In this work, Yehuda Septimus investigates a boundary phenomenon of talmudic prayer: ritual speech with addressees other than God. These addressees included socially conventional addressees, like judges or celebrants at a religious rite as well as unconventional addressees, like angels and dead people. But whether the addressees were the types one might expect an individual to address in a non-ritual context, they were definitely not the types we would expect a rabbinic Jew to address in a prayer context. And yet talmudic passages treated ritual speech addressed to beings other than God as they treated other forms of conventional prayer. Such treatment forces us to question the way prayer was conceived by the rabbis.
Septimus argues that the rabbis conceived and practiced something similar to but broader than what is conventionally called prayer. He accomplishes this through close analyses of a number of specific ritual recitations with these atypical addressees as they appear embedded in talmudic literature.

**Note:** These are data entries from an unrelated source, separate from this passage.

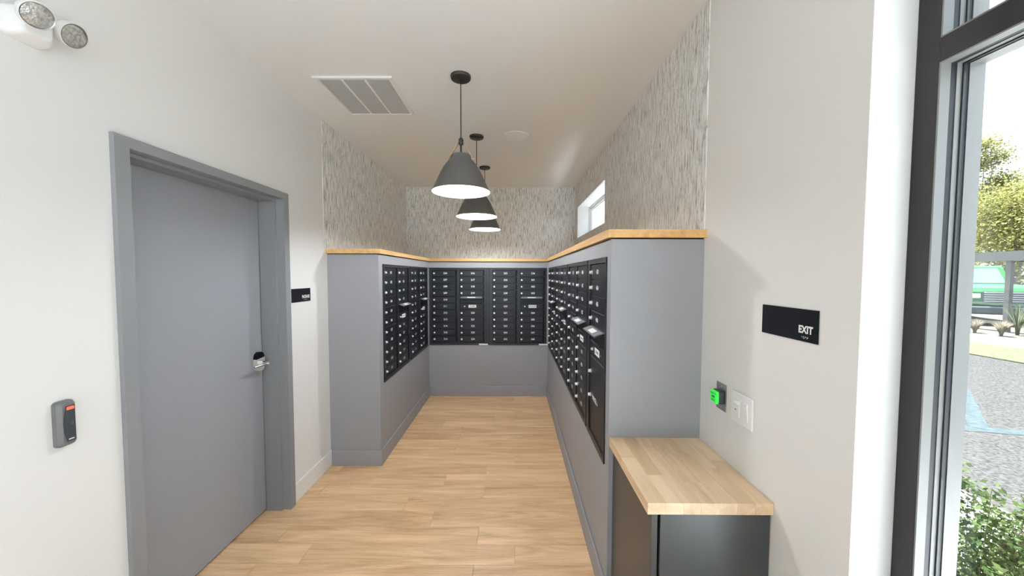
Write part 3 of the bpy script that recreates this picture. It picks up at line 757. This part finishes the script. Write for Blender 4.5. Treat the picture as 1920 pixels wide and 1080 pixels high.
# ------------------------------------------------------------------ outside
gz = -0.15
lot = struct('parking_lot', MB().box(3.47, 10.3, -40, 60, gz-0.2, gz), M['asphalt'], 'weathered grey asphalt parking lot outside the glazing')
struct('sidewalk', MB().box(XO+0.03, 3.33, -30, 40, gz-0.2, -0.02), M['concrete'], 'pale concrete sidewalk outside the glazing')
struct('kerb', MB().bbox(3.335, 3.465, -30, 40, gz-0.2, -0.015, 0.02), M['concrete'], 'concrete kerb along the sidewalk')
struct('entrance_walk', MB().box(-40, XO+0.03, -40, YREAR-0.2, gz-0.2, -0.02), M['concrete'], 'pale concrete forecourt behind the lobby')
def pline(p, q, w, dz=0.0):
    p = Vector(p); q = Vector(q); d = (q-p).normalized(); n = Vector((-d.y, d.x))*w/2
    return MB().prism([(p+n)[:], (q+n)[:], (q-n)[:], (p-n)[:]][::-1], gz+0.0005, gz+0.004+dz)
part('paint_line', pline((3.6, 4.42), (8.6, 3.35), 0.17), M['bluepaint'], lot, label='faded blue parking line across the lot')
part('paint_line', pline((5.42, 4.06), (8.2, 6.55), 0.16, 0.002), M['bluepaint'], lot, label='faded blue diagonal hatch line')
struct('lawn_strip', MB().box(10.3, 12.2, -40, 60, gz-0.2, gz+0.02), M['lawn'], 'light green grass strip beyond the lot')
struct('far_walk', MB().box(12.2, 13.7, -40, 60, gz-0.2, gz+0.04), M['concrete'], 'white walk beyond the grass strip')
struct('planting_bed', MB().box(13.7, 60, -60, 90, gz-0.2, gz+0.02), M['mulch'], 'tan gravel bed and yard beyond the walk')

# steel and glass screen
FXs = 15.3
t = thing('glass_screen_fence', 'grey steel framed glass screen across the parking lot', 'fence', (FXs, 11.0, gz))
fz = 2.38-gz
part('top_beam', MB().box(-0.10, 0.10, -16, 18, fz-0.30, fz), M['fence'], t)
pys = [-12.03, -9.03, -6.03, -3.03, -0.03, 2.97, 5.97, 8.97, 11.97]
for p in pys:
    part('post', MB().bbox(-0.06, 0.06, p-0.06, p+0.06, 0, fz-0.30, 0.004), M['fence'], t)
for a, b2 in zip(pys[:-1], pys[1:]):
    part('pane', MB().box(-0.006, 0.006, a+0.07, b2-0.07, 0.35, fz-0.33), M['glass'], t)
    part('bottom_rail', MB().box(-0.04, 0.04, a+0.06, b2-0.06, 0.25, 0.33), M['fence'], t)

# green truck behind the screen
def truck():
    t = thing('pickup_truck', 'green truck parked behind the glass screen', 'truck', (18.1, 14.5, gz), (0, 0, math.radians(-116)))
    # local: +x forward (front), y left, z up
    bod = MB()
    side = [(-3.0, 0.62), (2.35, 0.62), (2.42, 0.80), (2.42, 1.20), (2.30, 1.34), (1.05, 1.46), (0.95, 1.46), (-3.0, 1.42)]
    b2 = MB().prism_axis([(p[1], p[0]) for p in side], -1.0, 1.0, 'y')
    part('body', b2, M['truck'], t)
    cab = [(0.98, 1.45), (0.55, 2.10), (0.40, 2.16), (-0.85, 2.16), (-1.0, 2.08), (-1.05, 1.43)]
    part('cab', MB().prism_axis([(p[1], p[0]) for p in cab], -0.92, 0.92, 'y'), M['truck'], t)
    n = Vector((0.65, 0, 0.43)).normalized()*0.012
    ws = [(0.95, -0.82, 1.49), (0.95, 0.82, 1.49), (0.585, 0.76, 2.05), (0.585, -0.76, 2.05)]
    part('windshield', MB().add([tuple(Vector(p)+n) for p in ws], [(0, 1, 2, 3)]), M['carglass'], t)
    for s in (-1, 1):
        part('side_window', MB().box(-0.85, 0.50, s*0.922-0.004, s*0.922+0.004, 1.52, 2.06), M['carglass'], t)
        part('headlight', MB().bbox(2.40, 2.45, s*0.72-0.17, s*0.72+0.17, 0.98, 1.14, 0.02), M['lampglass'], t)
        part('mirror', MB().bbox(0.55, 0.68, s*1.12-0.12, s*1.12+0.12, 1.50, 1.74, 0.03), M['truckdark'], t)
        for x in (1.55, -1.9):
            part('wheel', MB().lathe([(0.0, -0.12), (0.22, -0.12), (0.36, -0.13), (0.40, -0.09), (0.40, 0.09), (0.36, 0.13), (0.22, 0.12), (0.0, 0.12)], 24,
                 Matrix.Translation((x, s*0.88, 0.40)) @ Matrix.Rotation(PI/2, 4, 'X')), M['tyre'], t, 40)
    for k in range(5): part('grille_bar', MB().bbox(2.41, 2.46, -0.48, 0.48, 0.86+k*0.075, 0.895+k*0.075, 0.008), M['steel'], t)
    part('grille_panel', MB().box(2.40, 2.43, -0.50, 0.50, 0.84, 1.22), M['truckdark'], t)
    part('bumper', MB().bbox(2.35, 2.60, -1.02, 1.02, 0.42, 0.70, 0.04), M['truckdark'], t)
    part('chassis', MB().box(-2.9, 2.3, -0.8, 0.8, 0.40, 0.63), M['truckdark'], t)
truck()

# plants -------------------------------------------------------------------
def leaf_cloud(mb, pts, size, rnd, flat=0.6):
    for p in pts:
        s = size*(0.6+0.8*rnd.random())
        d = Vector((rnd.gauss(0, 1), rnd.gauss(0, 1), rnd.gauss(0, flat))).normalized()
        u = d.cross(Vector((rnd.gauss(0, 1), rnd.gauss(0, 1), rnd.gauss(0, 1)))).normalized()
        p = Vector(p)
        mb.add([(p)[:], (p+d*s*0.5+u*s*0.27)[:], (p+d*s)[:], (p+d*s*0.5-u*s*0.27)[:]], [(0, 1, 2, 3)])
def plain_mesh(mb, name, mat):
    me = bpy.data.meshes.new(name); me.from_pydata(mb.v, [], mb.f); me.update(); me.materials.append(mat); return me
def shrub(loc, h, r, n, label, seed):
    rnd = random.Random(seed)
    t = thing('shrub', label, 'shrub', loc)
    stems = MB(); lf = MB(); tips = []
    for k in range(26):
        a = rnd.random()*2*PI; rr_ = r*math.sqrt(rnd.random()); top = h*(0.62+0.42*rnd.random())*(1-0.25*rr_/r)
        p0 = Vector((rr_*0.3*math.cos(a), rr_*0.3*math.sin(a), 0)); p1 = Vector((rr_*math.cos(a), rr_*math.sin(a), top))
        stems.tube(p0, p1, 0.003, 5, 0.0012)
        m = n//26
        pts = []
        for j in range(m):
            f_ = 0.18+0.82*rnd.random()
            pts.append(p0.lerp(p1, f_)+Vector((rnd.gauss(0, 0.035), rnd.gauss(0, 0.035), rnd.gauss(0, 0.02)))*(1.25-f_*0.7))
        leaf_cloud(lf, pts, 0.024, rnd)
    part('stem', stems, M['bark'], t)
    ob('foliage', plain_mesh(lf, 'foliage', M['leafA']), t, kind='stuff')
    return t
shrub((2.02, 1.52, -0.02), 0.86, 0.34, 11000, 'green leafy shrub on the sidewalk just outside the glazing', 3)

def tree(loc, h, cr, n, mat, label, seed, size=0.22):
    rnd = random.Random(seed)
    t = thing('tree', label, 'tree', loc, group='trees beyond the screen')
    tk = MB().tube((0, 0, 0), (rnd.gauss(0, 0.2), rnd.gauss(0, 0.2), h*0.62), 0.16, 8, 0.07)
    lf = MB(); blobs = []
    for k in range(16):
        a = rnd.random()*2*PI; q = cr*math.sqrt(rnd.random())*0.85
        z = h*(0.28+0.64*rnd.random()); q *= 1-0.55*max(0, (z/h-0.6)/0.4)
        c = Vector((q*math.cos(a), q*math.sin(a), z)); blobs.append(c)
        tk.tube((0, 0, h*0.25+0.3*(z-h*0.25)), c, 0.05, 6, 0.015)
    for k in range(n):
        c = rnd.choice(blobs); s = cr*0.26
        lf_p = c+Vector((rnd.gauss(0, s), rnd.gauss(0, s), rnd.gauss(0, s*0.75)))
        leaf_cloud(lf, [lf_p], size, rnd, 0.8)
    part('trunk', tk, M['bark'], t)
    ob('foliage', plain_mesh(lf, 'foliage', mat), t, kind='stuff')
tree((35.0, 26.9, gz), 12.6, 1.7, 15000, M['leafB'], 'tall slender yellow-green tree at the edge of the glazing', 11, 0.16)
tree((27.0, 19.0, gz), 6.5, 2.9, 26000, M['leafB'], 'broad yellow-green tree behind the screen fence', 12, 0.13)
tree((44.0, 30.2, gz), 11.4, 1.7, 12000, M['leafC'], 'tall thin tree at the far right edge behind the broad one', 15, 0.17)

def tuft(loc, h, n, mat, name, label, cat, seed, spread=0.6, wd=0.006, grp=None, part_name='blade'):
    rnd = random.Random(seed)
    t = thing(name, label, cat, loc, group=grp)
    m = MB()
    for k in range(n):
        a = rnd.random()*2*PI; l = h*(0.6+0.5*rnd.random()); sp = spread*(0.2+0.8*rnd.random())
        d = Vector((math.cos(a), math.sin(a), 0)); s_ = Vector((-math.sin(a), math.cos(a), 0))*wd
        prev = None; vs = []
        for j in range(5):
            f_ = j/4; p = d*(sp*l*f_*f_) + d*0.03 + Vector((0, 0, l*(f_-0.45*sp*f_*f_)))
            w_ = (1-f_*0.9)
            vs += [(p+s_*w_)[:], (p-s_*w_)[:]]
        m.add(vs, [(2*j, 2*j+1, 2*j+3, 2*j+2) for j in range(4)])
    ob(part_name, plain_mesh(m, part_name, mat), t, kind='stuff')
    return t
G = 'pale ornamental grasses'
tuft((14.2, 10.87, gz+0.02), 0.44, 420, M['straw'], 'grass_tuft', 'pale straw grass tuft nearest the edge of the glazing frame', 'grass', 21, 0.5, 0.010, G)
tuft((14.2, 10.28, gz+0.02), 0.48, 460, M['straw'], 'grass_tuft', 'pale straw grass tuft in front of the fence post', 'grass', 22, 0.5, 0.010, G)
tuft((14.2, 9.70, gz+0.02), 0.42, 380, M['straw'], 'grass_tuft', 'pale straw grass tuft farthest right beyond the lot', 'grass', 23, 0.5, 0.010, G)
tuft((14.88, 10.43, gz+0.02), 0.95, 90, M['strap'], 'strap_leaf_plant', 'spiky strap-leaved plant in front of the screen', 'plant', 24, 0.36, 0.018)
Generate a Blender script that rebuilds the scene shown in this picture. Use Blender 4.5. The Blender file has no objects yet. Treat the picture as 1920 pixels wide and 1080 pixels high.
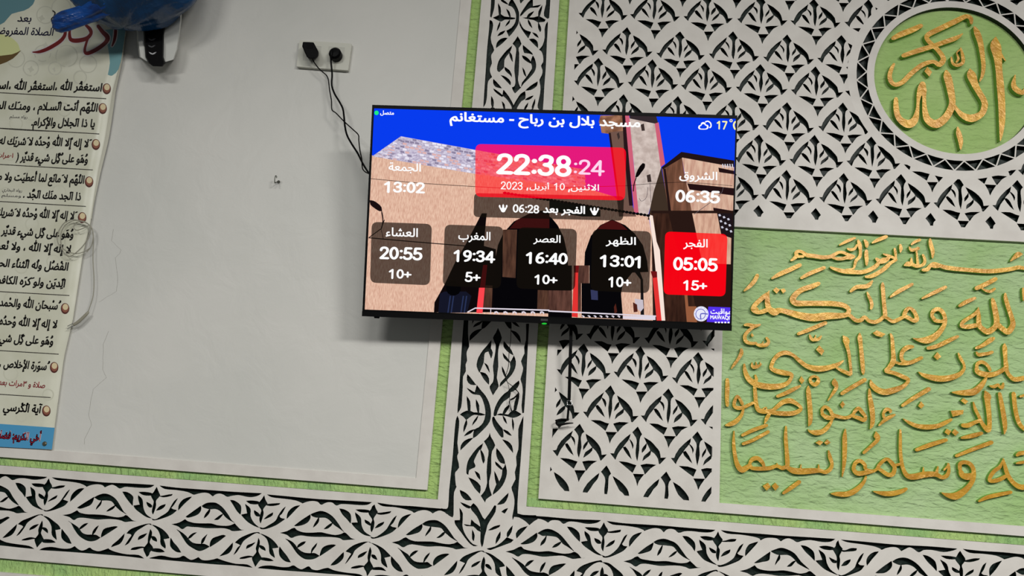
import bpy, math, random, re, unicodedata
import numpy as np
from mathutils import Vector, Matrix
from mathutils.geometry import delaunay_2d_cdt
random.seed(7)
SC = bpy.context.scene
COL = SC.collection
# ------------------------------------------------------------------ camera, world, lights, exposure
D = 2.10          # distance from the camera to the wall face, metres
CZ = 1.50         # camera height
FPX, PITCH, YAW, ROLL = 1444.6, .197468, .06813, .0726
def cam_matrix():
    cp, sp = math.cos(PITCH), math.sin(PITCH); cy, sy = math.cos(YAW), math.sin(YAW); cr, sr = math.cos(ROLL), math.sin(ROLL)
    base = np.array([[1, 0, 0], [0, 0, -1], [0, 1, 0]], float)
    Rx = np.array([[1, 0, 0], [0, cp, -sp], [0, sp, cp]])
    Rz = np.array([[cr, -sr, 0], [sr, cr, 0], [0, 0, 1]])
    Ry = np.array([[cy, -sy, 0], [sy, cy, 0], [0, 0, 1]])
    return Ry @ base @ Rx @ Rz
CM = cam_matrix()
cam = bpy.data.cameras.new('camera'); cam.sensor_width = 36; cam.lens = 36 * FPX / 1920; cam.clip_start = .05
camo = bpy.data.objects.new('camera', cam); COL.objects.link(camo)
camo.matrix_world = Matrix([list(CM[0]) + [0], list(CM[1]) + [0], list(CM[2]) + [CZ], [0, 0, 0, 1]])
SC.camera = camo
SC.view_settings.view_transform = 'Standard'; SC.view_settings.look = 'None'
SC.view_settings.gamma = 1; SC.view_settings.use_curve_mapping = False; SC.view_settings.exposure = 0
w = bpy.data.worlds.new('room_light'); SC.world = w; w.use_nodes = True
bg = w.node_tree.nodes['Background']; bg.inputs[0].default_value = (.97, 1, .97, 1); bg.inputs[1].default_value = .095
def area(name, loc, target, size, sy, power, col):
    l = bpy.data.lights.new(name, 'AREA'); l.shape = 'RECTANGLE'; l.size = size; l.size_y = sy; l.energy = power; l.color = col
    o = bpy.data.objects.new(name, l); COL.objects.link(o); o.location = loc
    o.rotation_euler = (Vector(target) - Vector(loc)).to_track_quat('-Z', 'Y').to_euler()
area('ceiling_lamp', (2.3, -1.7, 3.5), (2.3, -1.4, 0), 1.2, .7, 205, (1, .985, .955))
area('ceiling_lamp', (-1.8, -1.9, 3.5), (-1.8, -1.6, 0), 1.2, .6, 90, (1, 1, .97))
area('ceiling_lamp', (.3, -1.6, 3.6), (.3, -1.3, 0), 1.6, .8, 84, (1, .995, .965))

# ------------------------------------------------------------------ coordinates
def rays(pts):
    p = np.array(pts, float)
    return np.stack([(p[:, 0] - 960) / FPX, -(p[:, 1] - 540) / FPX, -np.ones(len(p))], 1) @ CM.T
def wp(pts, off=0.0):
    """photo points -> (x, z) on a plane parallel to the wall, `off` metres in front of it"""
    d = rays(pts); t = (D - off) / d[:, 1]
    return np.stack([d[:, 0] * t, d[:, 2] * t + CZ], 1)
def wc(crop, pts, off=0.0):
    x0, y0, s = crop
    return wp([(x0 + p[0] / s, y0 + p[1] / s) for p in pts], off)
def W(x, z): return (x * D, z * D + CZ)

# ------------------------------------------------------------------ objects
def tag(o, label=None, cat=None, group=None, kind=None):
    for k, v in (('label', label), ('category', cat), ('group', group), ('kind', kind)):
        if v: o[k] = v
    return o
def root(name, loc, label=None, cat=None, group=None, kind=None):
    o = bpy.data.objects.new(name, None); COL.objects.link(o); o.location = loc; o.empty_display_size = .05
    return tag(o, label, cat, group, kind)
def origin(o):
    v = Vector((0, 0, 0))
    while o is not None: v += o.location; o = o.parent
    return v
def mesh(name, verts, faces, mats, parent=None, mi=None, smooth=False):
    o0 = origin(parent)
    me = bpy.data.meshes.new(name)
    me.from_pydata([(v[0] - o0.x, v[1] - o0.y, v[2] - o0.z) for v in verts], [], [tuple(f) for f in faces])
    if not isinstance(mats, (list, tuple)): mats = [mats]
    for m in mats: me.materials.append(m)
    if mi is not None: me.polygons.foreach_set('material_index', mi)
    if smooth: me.polygons.foreach_set('use_smooth', [True] * len(me.polygons))
    me.update()
    o = bpy.data.objects.new(name, me); COL.objects.link(o)
    if parent is not None: o.parent = parent
    return o
def lin(c):
    return tuple((x / 255 / 12.92 if x <= 10 else ((x / 255 + .055) / 1.055) ** 2.4) for x in c) + (1,)

# ------------------------------------------------------------------ materials
def mat(name, col, rough=.6, bump=None, spot=None, metal=0, spec=.3, alpha=None, sub=None):
    m = bpy.data.materials.new(name); m.use_nodes = True
    nt = m.node_tree; b = nt.nodes['Principled BSDF']
    b.inputs['Base Color'].default_value = lin(col); b.inputs['Roughness'].default_value = rough
    b.inputs['Metallic'].default_value = metal; b.inputs['Specular IOR Level'].default_value = spec
    N = nt.nodes.new; L = nt.links.new
    tc = N('ShaderNodeTexCoord')
    def noise(scale, stretch=(1, 1, 1), detail=4, rot=0, dist=0):
        mp = N('ShaderNodeMapping'); mp.inputs['Scale'].default_value = stretch; mp.inputs['Rotation'].default_value = (0, rot, 0)
        L(tc.outputs['Object'], mp.inputs[0])
        n = N('ShaderNodeTexNoise'); n.inputs['Scale'].default_value = scale; n.inputs['Detail'].default_value = detail
        n.inputs['Distortion'].default_value = dist
        L(mp.outputs[0], n.inputs['Vector']); return n.outputs['Fac']
    if spot:                     # (other colour, scale, amount[, stretch])
        f = noise(spot[1], spot[3] if len(spot) > 3 else (1, 1, 1))
        r = N('ShaderNodeMapRange'); r.inputs[1].default_value = .38; r.inputs[2].default_value = .68
        r.inputs[3].default_value = 0; r.inputs[4].default_value = spot[2]; L(f, r.inputs[0])
        mx = N('ShaderNodeMix'); mx.data_type = 'RGBA'; L(r.outputs[0], mx.inputs[0])
        mx.inputs[6].default_value = lin(col); mx.inputs[7].default_value = lin(spot[0]); L(mx.outputs[2], b.inputs['Base Color'])
    if bump:                     # list of (scale, stretch, strength, distance)
        prev = None
        for (s, st, k, d) in bump:
            f = noise(s, st, 5, 0, .6)
            bp = N('ShaderNodeBump'); bp.inputs['Strength'].default_value = k; bp.inputs['Distance'].default_value = d
            L(f, bp.inputs['Height'])
            if prev: L(prev, bp.inputs['Normal'])
            prev = bp.outputs[0]
        L(prev, b.inputs['Normal'])
    return m
def emis(name, col, alpha=1.0, tex=None, k=1.0):
    m = bpy.data.materials.new(name); m.use_nodes = True; nt = m.node_tree; nt.nodes.clear()
    N = nt.nodes.new; L = nt.links.new
    e = N('ShaderNodeEmission'); e.inputs[0].default_value = lin(col); e.inputs[1].default_value = k
    out = N('ShaderNodeOutputMaterial')
    if tex:                      # (other colour, scale, stretch)
        tc = N('ShaderNodeTexCoord'); mp = N('ShaderNodeMapping'); mp.inputs['Scale'].default_value = tex[2]
        L(tc.outputs['Object'], mp.inputs[0]); n = N('ShaderNodeTexNoise'); n.inputs['Scale'].default_value = tex[1]; n.inputs['Detail'].default_value = 3
        L(mp.outputs[0], n.inputs['Vector'])
        r = N('ShaderNodeMapRange'); r.inputs[1].default_value = .35; r.inputs[2].default_value = .65; L(n.outputs['Fac'], r.inputs[0])
        mx = N('ShaderNodeMix'); mx.data_type = 'RGBA'; L(r.outputs[0], mx.inputs[0])
        mx.inputs[6].default_value = lin(col); mx.inputs[7].default_value = lin(tex[0]); L(mx.outputs[2], e.inputs[0])
    if alpha < 1:
        t = N('ShaderNodeBsdfTransparent'); ms = N('ShaderNodeMixShader'); ms.inputs[0].default_value = alpha
        L(t.outputs[0], ms.inputs[1]); L(e.outputs[0], ms.inputs[2]); L(ms.outputs[0], out.inputs[0])
    else: L(e.outputs[0], out.inputs[0])
    return m
M = {}
M['paint'] = mat('white_wall_paint', (211, 209, 203), .42, [(9, (1, 1, 1), .25, .01), (160, (1, 1, 1), .12, .001)], ((200, 200, 194), 3, .6), spec=.35)
M['carve'] = mat('white_carved_plaster', (217, 212, 205), .5, [(120, (1, 1, 1), .2, .001), (14, (1, 1, 1), .2, .006)], ((203, 197, 190), 16, .7), spec=.35)
M['dark'] = mat('dark_green_ground', (9, 31, 24), .5, [(60, (1, 1, 1), .5, .003)], ((4, 14, 12), 12, .8))
M['chan'] = mat('lime_green_stucco', (170, 200, 118), .7, [(34, (1, 1, 2.6), 1.0, .012), (90, (1, 1, 1), .35, .002)], ((150, 184, 112), 8, .7))
M['chanh'] = mat('lime_green_stucco_horizontal', (176, 205, 126), .7, [(34, (2.6, 1, 1), 1.0, .012), (90, (1, 1, 1), .35, .002)], ((142, 186, 118), 8, .8))
M['floor_g'] = mat('pale_green_stucco', (174, 200, 148), .75, [(30, (1, 1, 2.6), 1.0, .009), (60, (1, 1, 1.6), .5, .004)], ((150, 186, 112), 5, .7))
M['medal_g'] = mat('pale_green_stucco_medallion', (172, 200, 128), .75, [(30, (1, 1, 2.6), .9, .008), (60, (1, 1, 1.6), .4, .003)], ((150, 186, 104), 5, .7))
M['side_g'] = mat('letter_side_green', (136, 178, 80), .7)
M['gold'] = mat('gold_paint', (214, 163, 50), .36, [(60, (1, 1, 1), .5, .004), (220, (1, 1, 1), .4, .001)], ((180, 122, 30), 26, .8), metal=.15, spec=.6)
M['black'] = mat('black_plastic', (3, 3, 4), .45, spec=.1)
M['blackm'] = mat('matt_black_plastic', (6, 6, 7), .6, spec=.1)
M['chrome'] = mat('chrome_metal', (210, 210, 210), .2, metal=1)
M['steel'] = mat('dull_steel', (90, 92, 84), .4, metal=.8)
M['plate'] = mat('off_white_plastic', (203, 202, 190), .3, spec=.5)
M['platein'] = mat('off_white_socket_insert', (190, 189, 178), .3, spec=.5)
M['crack'] = mat('hairline_crack', (140, 136, 128), .9)
M['wiregrey'] = mat('grey_white_cable', (150, 147, 132), .5)
M['screwm'] = mat('brass_screw', (120, 116, 98), .35, metal=.8)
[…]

The English term 'prayer' is usually understood as communication with God or the gods. Scholars of Jewish ritual until now have accepted this characterization and applied it to Jewish tefillah . But does rabbinic prayer indeed necessarily entail second-person address to God, as many scholars of rabbinic prayer to this point have presumed? Often God is the target of communication, even when ritual speech does not address God in the second person. But what if that speech is specifically addressed to beings other than God? What does this phenomenon teach us about the beliefs, ritual tendencies, and prayer culture of the formulators of such ritual speech?
Septimus' book qualifies the assumption that rabbinic ritual communication is directed to God alone. The liturgical relationship between ritual prayer and other ritual recitations is complex; the historical relationship between classical Jewish prayer and a broader range of ritual addresses even more complex. Septimus offers a fresh look at the possible range of performances undertaken by talmudic ritual prayer. Moreover, he places that range of performances into the historical context of the rapid emergence of prayer as the centerpiece of Jewish worship in the first half of the first millennium CE.